> [Written task] Select the lines below containing the word "Treat".

> [Provided data]
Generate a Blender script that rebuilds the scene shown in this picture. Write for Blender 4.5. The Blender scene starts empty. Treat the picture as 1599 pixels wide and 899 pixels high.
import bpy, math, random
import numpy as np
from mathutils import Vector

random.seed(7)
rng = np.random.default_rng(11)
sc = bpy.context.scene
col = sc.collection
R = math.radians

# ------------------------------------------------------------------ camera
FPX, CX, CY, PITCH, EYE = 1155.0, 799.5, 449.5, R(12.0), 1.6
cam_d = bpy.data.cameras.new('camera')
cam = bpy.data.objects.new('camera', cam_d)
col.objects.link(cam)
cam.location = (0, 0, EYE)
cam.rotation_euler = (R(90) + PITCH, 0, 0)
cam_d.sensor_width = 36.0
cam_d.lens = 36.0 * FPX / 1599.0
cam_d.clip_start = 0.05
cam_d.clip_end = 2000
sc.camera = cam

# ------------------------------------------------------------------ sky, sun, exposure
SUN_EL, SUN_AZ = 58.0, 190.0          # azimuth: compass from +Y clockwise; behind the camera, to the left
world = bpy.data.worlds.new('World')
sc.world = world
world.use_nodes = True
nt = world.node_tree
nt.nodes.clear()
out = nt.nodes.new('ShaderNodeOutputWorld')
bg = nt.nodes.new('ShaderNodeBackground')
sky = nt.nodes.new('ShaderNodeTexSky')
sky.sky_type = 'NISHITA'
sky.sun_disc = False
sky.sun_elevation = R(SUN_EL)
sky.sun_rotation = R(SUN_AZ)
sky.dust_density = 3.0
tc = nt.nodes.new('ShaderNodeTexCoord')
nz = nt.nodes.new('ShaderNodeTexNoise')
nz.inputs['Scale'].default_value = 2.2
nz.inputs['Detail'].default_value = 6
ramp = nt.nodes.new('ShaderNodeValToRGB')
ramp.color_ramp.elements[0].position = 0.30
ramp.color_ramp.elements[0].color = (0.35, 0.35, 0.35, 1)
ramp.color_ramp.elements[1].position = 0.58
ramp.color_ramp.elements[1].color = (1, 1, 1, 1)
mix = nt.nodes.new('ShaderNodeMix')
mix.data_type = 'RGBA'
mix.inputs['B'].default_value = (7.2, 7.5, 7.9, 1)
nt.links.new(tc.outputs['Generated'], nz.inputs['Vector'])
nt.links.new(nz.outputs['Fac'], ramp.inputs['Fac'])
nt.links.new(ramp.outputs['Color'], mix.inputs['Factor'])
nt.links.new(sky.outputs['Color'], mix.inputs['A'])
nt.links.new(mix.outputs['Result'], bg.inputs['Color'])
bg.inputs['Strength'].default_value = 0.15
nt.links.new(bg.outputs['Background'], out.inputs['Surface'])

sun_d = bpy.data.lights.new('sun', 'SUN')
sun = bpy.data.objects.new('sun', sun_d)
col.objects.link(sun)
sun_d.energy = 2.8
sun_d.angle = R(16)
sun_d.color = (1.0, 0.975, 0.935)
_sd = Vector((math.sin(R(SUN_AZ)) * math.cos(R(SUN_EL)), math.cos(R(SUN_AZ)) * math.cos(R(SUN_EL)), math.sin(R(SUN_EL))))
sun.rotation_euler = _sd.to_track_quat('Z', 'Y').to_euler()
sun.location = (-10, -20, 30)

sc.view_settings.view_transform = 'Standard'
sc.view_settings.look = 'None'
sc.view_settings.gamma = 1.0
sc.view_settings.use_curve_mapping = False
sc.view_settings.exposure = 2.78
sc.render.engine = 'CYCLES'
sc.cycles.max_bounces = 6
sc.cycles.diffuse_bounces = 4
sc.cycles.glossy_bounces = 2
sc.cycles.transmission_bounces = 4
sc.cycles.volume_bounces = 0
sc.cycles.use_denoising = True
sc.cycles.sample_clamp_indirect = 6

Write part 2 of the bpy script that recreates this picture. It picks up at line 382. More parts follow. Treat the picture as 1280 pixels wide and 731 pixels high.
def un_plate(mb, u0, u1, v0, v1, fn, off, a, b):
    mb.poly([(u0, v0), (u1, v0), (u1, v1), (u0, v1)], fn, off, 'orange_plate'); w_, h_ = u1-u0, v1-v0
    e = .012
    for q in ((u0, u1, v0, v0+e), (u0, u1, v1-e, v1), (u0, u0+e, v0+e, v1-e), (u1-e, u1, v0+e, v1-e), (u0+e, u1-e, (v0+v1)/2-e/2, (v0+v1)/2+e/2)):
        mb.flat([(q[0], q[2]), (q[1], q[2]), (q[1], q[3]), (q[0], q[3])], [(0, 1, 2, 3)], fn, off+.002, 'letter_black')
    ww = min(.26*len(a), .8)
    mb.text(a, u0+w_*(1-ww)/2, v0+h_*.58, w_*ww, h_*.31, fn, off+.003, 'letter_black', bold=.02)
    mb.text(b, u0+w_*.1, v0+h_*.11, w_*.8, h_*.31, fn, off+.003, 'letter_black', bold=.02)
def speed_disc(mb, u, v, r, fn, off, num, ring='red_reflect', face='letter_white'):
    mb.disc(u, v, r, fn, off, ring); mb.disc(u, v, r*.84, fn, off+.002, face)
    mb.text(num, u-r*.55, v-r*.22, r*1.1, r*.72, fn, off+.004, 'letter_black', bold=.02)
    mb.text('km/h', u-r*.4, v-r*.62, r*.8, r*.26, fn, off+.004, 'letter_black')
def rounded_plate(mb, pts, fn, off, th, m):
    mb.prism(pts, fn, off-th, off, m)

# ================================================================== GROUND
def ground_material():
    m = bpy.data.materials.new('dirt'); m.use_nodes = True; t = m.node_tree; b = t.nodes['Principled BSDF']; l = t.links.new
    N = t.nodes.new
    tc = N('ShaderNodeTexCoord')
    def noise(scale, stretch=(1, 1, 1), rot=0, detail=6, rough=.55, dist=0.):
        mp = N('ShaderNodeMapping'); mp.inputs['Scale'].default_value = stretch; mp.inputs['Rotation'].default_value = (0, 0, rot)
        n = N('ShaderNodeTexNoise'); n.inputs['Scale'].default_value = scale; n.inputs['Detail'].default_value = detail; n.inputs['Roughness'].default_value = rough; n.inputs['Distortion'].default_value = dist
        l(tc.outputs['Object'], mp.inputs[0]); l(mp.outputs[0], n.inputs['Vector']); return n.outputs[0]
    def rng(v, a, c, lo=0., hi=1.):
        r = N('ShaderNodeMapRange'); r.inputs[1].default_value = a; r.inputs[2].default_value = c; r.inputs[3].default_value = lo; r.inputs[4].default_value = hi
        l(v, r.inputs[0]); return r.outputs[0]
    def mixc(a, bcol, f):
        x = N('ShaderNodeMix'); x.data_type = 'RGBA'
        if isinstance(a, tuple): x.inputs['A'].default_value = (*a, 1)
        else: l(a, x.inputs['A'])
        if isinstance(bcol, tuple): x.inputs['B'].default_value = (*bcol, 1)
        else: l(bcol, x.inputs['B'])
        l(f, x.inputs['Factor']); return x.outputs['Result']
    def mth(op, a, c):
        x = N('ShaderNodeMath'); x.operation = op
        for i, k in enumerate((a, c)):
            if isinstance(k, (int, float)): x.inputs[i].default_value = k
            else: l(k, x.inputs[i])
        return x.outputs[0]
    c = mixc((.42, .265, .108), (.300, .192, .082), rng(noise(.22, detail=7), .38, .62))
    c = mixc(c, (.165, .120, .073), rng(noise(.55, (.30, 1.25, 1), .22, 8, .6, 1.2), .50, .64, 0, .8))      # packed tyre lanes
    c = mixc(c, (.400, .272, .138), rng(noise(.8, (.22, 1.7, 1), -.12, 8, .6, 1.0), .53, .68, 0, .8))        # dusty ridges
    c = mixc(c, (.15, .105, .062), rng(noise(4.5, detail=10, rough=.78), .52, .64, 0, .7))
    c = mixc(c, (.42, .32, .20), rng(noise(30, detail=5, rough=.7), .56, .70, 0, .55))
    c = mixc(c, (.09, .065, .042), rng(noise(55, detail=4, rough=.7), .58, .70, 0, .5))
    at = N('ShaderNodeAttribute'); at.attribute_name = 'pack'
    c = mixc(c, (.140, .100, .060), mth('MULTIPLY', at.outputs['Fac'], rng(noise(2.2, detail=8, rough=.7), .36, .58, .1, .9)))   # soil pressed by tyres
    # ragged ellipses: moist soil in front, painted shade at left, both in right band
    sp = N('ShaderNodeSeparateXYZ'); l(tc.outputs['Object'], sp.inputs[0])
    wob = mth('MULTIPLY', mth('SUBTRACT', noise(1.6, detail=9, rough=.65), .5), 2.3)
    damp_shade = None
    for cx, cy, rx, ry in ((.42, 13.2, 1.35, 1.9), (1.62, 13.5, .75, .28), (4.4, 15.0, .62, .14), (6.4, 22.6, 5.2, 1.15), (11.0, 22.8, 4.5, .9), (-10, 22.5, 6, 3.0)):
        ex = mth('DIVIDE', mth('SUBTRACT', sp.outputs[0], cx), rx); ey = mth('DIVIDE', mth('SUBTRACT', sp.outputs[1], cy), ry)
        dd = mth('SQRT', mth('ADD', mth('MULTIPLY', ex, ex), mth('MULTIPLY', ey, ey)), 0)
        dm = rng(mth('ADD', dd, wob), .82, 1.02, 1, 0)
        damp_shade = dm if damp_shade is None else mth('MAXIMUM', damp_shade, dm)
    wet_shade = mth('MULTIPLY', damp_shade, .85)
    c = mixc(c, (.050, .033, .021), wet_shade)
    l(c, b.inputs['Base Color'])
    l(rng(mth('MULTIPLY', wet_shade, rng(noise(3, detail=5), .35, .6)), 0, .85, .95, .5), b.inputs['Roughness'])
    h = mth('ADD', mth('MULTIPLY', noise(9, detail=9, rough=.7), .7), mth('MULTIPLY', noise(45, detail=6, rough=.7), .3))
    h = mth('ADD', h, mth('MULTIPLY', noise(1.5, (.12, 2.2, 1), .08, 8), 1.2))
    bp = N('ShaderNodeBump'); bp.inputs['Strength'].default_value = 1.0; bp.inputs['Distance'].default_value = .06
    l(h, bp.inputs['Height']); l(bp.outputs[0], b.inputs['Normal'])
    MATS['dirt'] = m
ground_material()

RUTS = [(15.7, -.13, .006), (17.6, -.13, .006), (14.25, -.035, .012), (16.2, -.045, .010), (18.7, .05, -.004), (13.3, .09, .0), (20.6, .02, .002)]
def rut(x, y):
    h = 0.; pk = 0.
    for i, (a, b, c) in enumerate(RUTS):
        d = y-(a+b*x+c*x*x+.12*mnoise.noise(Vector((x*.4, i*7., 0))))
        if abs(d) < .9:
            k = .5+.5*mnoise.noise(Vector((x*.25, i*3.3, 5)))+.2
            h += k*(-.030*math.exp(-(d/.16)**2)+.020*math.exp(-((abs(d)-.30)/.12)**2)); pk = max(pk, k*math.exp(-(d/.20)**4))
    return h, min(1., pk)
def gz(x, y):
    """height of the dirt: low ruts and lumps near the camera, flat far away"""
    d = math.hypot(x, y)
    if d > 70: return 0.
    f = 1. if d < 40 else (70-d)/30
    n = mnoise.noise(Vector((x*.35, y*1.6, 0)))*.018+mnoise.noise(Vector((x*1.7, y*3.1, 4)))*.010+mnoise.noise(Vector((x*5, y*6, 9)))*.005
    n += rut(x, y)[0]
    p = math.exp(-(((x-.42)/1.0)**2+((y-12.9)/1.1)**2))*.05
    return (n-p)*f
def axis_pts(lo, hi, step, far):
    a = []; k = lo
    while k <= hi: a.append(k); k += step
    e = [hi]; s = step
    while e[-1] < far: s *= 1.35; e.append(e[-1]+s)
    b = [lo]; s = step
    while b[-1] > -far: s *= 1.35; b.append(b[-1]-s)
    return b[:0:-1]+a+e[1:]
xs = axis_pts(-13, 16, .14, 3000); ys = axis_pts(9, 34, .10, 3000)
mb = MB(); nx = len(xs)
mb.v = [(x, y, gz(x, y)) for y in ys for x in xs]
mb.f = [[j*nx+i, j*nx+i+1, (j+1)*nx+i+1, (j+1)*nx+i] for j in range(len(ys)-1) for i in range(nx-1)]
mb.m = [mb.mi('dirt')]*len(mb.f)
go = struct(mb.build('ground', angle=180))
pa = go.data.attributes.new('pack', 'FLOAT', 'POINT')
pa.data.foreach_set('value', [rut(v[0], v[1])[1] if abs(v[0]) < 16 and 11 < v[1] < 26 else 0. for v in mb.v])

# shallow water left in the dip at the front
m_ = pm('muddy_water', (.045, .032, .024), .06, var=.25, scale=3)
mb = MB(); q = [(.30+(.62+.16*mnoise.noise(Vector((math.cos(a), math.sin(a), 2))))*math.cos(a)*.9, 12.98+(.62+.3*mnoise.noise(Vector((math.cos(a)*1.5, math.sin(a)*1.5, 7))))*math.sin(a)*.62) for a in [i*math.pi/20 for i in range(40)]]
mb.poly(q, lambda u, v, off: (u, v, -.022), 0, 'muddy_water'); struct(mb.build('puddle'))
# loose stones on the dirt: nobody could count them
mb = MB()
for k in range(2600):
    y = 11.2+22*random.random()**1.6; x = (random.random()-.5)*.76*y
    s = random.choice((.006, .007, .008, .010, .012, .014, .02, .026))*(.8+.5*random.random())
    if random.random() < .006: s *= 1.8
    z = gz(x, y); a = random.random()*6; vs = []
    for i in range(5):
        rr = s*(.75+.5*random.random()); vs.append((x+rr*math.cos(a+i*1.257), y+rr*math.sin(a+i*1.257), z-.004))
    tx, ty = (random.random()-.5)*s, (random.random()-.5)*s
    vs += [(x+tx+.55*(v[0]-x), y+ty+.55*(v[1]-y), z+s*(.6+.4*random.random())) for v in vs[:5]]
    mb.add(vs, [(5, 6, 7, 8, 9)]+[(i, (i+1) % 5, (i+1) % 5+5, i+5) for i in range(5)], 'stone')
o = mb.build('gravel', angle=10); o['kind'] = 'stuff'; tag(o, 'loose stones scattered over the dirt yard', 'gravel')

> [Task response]
Generate a Blender script that rebuilds the scene shown in this picture. Write for Blender 4.5. The Blender scene starts empty. Treat the picture as 1599 pixels wide and 899 pixels high.
Write part 2 of the bpy script that recreates this picture. It picks up at line 382. More parts follow. Treat the picture as 1280 pixels wide and 731 pixels high.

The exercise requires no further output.